Task to complete — Give back exactly the lines from the start of the listing to the line containing "link_mesh('tube', lathe('tube', prof, 256, bumpf=lambda", inclusive, and nothing beyond them.

START

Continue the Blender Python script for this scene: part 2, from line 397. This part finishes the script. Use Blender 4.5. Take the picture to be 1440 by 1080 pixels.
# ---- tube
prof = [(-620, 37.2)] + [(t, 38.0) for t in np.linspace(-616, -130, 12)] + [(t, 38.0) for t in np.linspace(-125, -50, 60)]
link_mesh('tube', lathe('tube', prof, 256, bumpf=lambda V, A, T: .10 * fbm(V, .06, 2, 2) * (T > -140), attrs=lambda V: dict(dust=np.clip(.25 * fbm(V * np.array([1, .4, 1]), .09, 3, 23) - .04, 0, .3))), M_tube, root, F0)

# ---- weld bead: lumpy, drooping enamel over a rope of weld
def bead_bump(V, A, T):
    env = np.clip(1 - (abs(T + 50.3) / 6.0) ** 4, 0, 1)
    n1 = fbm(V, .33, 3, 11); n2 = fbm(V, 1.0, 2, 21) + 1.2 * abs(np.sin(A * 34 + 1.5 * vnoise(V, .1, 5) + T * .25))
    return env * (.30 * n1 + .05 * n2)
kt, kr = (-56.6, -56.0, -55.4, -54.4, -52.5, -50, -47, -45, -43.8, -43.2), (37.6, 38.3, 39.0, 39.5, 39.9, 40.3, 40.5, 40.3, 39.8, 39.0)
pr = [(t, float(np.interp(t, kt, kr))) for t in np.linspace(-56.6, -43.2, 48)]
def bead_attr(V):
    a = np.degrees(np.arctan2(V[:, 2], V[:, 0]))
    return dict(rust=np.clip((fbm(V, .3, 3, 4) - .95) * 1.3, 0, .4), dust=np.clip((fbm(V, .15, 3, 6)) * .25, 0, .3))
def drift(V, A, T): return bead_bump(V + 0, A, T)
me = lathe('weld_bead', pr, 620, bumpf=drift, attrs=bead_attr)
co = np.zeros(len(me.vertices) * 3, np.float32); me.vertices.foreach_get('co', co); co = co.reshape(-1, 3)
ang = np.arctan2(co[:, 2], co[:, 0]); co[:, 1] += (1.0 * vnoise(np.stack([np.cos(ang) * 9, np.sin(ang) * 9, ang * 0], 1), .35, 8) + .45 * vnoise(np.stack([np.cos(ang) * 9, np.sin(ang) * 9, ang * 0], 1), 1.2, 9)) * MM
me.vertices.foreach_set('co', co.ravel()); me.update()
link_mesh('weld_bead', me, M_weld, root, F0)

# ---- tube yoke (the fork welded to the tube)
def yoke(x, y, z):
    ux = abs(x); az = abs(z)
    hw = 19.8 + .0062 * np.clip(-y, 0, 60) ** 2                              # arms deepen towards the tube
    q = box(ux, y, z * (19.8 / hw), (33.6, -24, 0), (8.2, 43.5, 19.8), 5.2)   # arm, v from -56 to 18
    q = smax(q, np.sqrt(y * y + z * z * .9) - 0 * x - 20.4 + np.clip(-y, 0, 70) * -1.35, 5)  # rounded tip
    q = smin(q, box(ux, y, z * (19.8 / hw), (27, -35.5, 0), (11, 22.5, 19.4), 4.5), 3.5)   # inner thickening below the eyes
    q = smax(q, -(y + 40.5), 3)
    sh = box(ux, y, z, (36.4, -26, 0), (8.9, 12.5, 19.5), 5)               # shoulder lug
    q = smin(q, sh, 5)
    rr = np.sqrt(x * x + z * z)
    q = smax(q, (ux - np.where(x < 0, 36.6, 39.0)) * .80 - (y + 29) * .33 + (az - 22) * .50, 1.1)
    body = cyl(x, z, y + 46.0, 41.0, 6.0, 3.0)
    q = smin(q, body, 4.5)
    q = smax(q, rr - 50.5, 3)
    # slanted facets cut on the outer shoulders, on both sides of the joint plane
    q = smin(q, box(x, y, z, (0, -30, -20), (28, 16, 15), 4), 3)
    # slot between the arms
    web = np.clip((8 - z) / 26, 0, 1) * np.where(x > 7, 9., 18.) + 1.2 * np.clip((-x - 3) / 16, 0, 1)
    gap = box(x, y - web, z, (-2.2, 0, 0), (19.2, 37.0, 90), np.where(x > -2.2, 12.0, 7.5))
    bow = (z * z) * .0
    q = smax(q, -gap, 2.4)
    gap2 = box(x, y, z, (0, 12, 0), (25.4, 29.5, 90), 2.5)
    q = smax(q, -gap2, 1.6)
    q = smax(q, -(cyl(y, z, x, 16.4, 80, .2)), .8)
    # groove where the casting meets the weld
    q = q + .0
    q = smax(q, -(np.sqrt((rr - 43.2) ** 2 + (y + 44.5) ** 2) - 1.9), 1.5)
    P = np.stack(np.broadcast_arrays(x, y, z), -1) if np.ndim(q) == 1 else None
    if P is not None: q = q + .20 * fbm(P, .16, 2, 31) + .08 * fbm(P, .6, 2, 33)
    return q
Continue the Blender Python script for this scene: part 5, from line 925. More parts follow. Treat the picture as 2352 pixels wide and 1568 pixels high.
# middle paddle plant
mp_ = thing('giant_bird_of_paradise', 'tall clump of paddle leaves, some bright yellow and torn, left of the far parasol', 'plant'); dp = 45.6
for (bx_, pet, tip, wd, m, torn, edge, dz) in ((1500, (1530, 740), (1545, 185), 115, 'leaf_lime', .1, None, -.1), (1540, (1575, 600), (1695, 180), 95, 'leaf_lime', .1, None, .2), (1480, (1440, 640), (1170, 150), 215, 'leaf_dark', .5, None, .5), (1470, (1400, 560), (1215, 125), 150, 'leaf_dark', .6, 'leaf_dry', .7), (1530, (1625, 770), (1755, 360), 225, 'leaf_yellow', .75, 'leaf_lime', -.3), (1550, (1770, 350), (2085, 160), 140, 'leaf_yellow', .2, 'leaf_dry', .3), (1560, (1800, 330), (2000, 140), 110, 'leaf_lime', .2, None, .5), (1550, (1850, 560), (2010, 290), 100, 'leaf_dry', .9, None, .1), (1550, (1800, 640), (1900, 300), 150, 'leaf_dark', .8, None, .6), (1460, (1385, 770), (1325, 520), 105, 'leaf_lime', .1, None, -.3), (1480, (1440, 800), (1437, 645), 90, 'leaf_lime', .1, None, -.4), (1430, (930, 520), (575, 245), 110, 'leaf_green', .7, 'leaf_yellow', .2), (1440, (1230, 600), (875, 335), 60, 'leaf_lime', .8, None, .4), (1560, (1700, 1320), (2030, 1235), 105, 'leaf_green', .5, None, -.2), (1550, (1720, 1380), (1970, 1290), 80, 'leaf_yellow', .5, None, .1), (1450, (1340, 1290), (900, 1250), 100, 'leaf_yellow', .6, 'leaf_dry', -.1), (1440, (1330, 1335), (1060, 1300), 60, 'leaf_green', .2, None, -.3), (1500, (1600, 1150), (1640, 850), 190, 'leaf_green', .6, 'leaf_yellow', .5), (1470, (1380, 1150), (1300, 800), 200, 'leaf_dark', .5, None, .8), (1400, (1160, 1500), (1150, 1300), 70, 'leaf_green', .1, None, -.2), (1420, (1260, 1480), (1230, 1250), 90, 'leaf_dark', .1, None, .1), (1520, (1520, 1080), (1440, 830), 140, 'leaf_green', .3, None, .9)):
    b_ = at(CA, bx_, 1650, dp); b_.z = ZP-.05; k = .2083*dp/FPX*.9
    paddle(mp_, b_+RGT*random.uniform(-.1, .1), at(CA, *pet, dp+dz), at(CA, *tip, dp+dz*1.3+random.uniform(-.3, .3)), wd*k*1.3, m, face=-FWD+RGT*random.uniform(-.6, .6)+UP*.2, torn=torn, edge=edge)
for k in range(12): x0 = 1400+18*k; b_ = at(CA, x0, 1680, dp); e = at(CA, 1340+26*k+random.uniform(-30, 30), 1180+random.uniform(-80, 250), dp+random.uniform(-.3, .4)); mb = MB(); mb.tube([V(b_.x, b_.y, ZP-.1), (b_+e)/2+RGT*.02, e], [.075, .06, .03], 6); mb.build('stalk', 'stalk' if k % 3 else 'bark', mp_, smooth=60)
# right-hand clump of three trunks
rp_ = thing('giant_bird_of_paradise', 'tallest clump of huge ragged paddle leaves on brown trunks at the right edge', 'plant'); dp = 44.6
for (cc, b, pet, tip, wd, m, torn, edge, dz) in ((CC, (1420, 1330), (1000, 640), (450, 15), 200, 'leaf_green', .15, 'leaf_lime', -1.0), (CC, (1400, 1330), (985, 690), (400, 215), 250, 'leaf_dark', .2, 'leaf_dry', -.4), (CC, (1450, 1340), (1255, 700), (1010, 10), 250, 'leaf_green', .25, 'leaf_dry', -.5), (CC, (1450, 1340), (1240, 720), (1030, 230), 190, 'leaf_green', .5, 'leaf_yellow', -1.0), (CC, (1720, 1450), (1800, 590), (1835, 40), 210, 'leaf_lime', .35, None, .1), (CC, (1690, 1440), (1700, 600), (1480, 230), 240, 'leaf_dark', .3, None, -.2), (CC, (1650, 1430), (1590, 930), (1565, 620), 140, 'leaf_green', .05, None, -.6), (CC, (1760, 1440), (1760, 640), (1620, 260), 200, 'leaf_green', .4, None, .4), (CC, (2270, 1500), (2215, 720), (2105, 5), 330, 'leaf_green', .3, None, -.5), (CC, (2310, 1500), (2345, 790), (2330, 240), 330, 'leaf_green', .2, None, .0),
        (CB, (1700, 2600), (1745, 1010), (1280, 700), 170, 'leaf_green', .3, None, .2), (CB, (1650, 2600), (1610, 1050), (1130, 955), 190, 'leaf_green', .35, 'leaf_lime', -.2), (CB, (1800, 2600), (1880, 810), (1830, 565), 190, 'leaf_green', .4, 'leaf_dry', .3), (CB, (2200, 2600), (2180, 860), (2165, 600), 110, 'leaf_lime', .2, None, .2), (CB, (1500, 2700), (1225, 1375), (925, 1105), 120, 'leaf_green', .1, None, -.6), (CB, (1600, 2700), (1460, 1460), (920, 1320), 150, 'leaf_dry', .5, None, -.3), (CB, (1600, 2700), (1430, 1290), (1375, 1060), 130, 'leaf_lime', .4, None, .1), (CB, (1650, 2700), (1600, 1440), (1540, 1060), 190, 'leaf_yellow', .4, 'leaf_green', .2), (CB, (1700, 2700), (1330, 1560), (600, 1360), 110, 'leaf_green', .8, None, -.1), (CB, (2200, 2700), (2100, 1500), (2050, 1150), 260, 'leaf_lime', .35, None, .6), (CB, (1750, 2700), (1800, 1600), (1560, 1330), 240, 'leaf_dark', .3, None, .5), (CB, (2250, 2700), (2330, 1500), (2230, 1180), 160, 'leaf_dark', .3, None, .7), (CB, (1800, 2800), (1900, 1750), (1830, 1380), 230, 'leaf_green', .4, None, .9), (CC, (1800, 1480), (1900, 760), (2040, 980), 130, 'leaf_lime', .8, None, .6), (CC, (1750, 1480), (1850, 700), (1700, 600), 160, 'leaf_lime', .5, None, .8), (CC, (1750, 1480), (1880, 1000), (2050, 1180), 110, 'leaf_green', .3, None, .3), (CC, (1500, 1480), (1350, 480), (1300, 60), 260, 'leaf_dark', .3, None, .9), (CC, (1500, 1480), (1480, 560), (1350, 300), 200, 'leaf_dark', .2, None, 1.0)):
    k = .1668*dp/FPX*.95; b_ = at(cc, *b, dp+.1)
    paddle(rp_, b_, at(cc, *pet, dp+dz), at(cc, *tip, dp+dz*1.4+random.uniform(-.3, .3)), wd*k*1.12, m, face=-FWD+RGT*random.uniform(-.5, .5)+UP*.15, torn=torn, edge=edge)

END

Task solution —
Continue the Blender Python script for this scene: part 2, from line 397. This part finishes the script. Use Blender 4.5. Take the picture to be 1440 by 1080 pixels.
# ---- tube
prof = [(-620, 37.2)] + [(t, 38.0) for t in np.linspace(-616, -130, 12)] + [(t, 38.0) for t in np.linspace(-125, -50, 60)]
link_mesh('tube', lathe('tube', prof, 256, bumpf=lambda V, A, T: .10 * fbm(V, .06, 2, 2) * (T > -140), attrs=lambda V: dict(dust=np.clip(.25 * fbm(V * np.array([1, .4, 1]), .09, 3, 23) - .04, 0, .3))), M_tube, root, F0)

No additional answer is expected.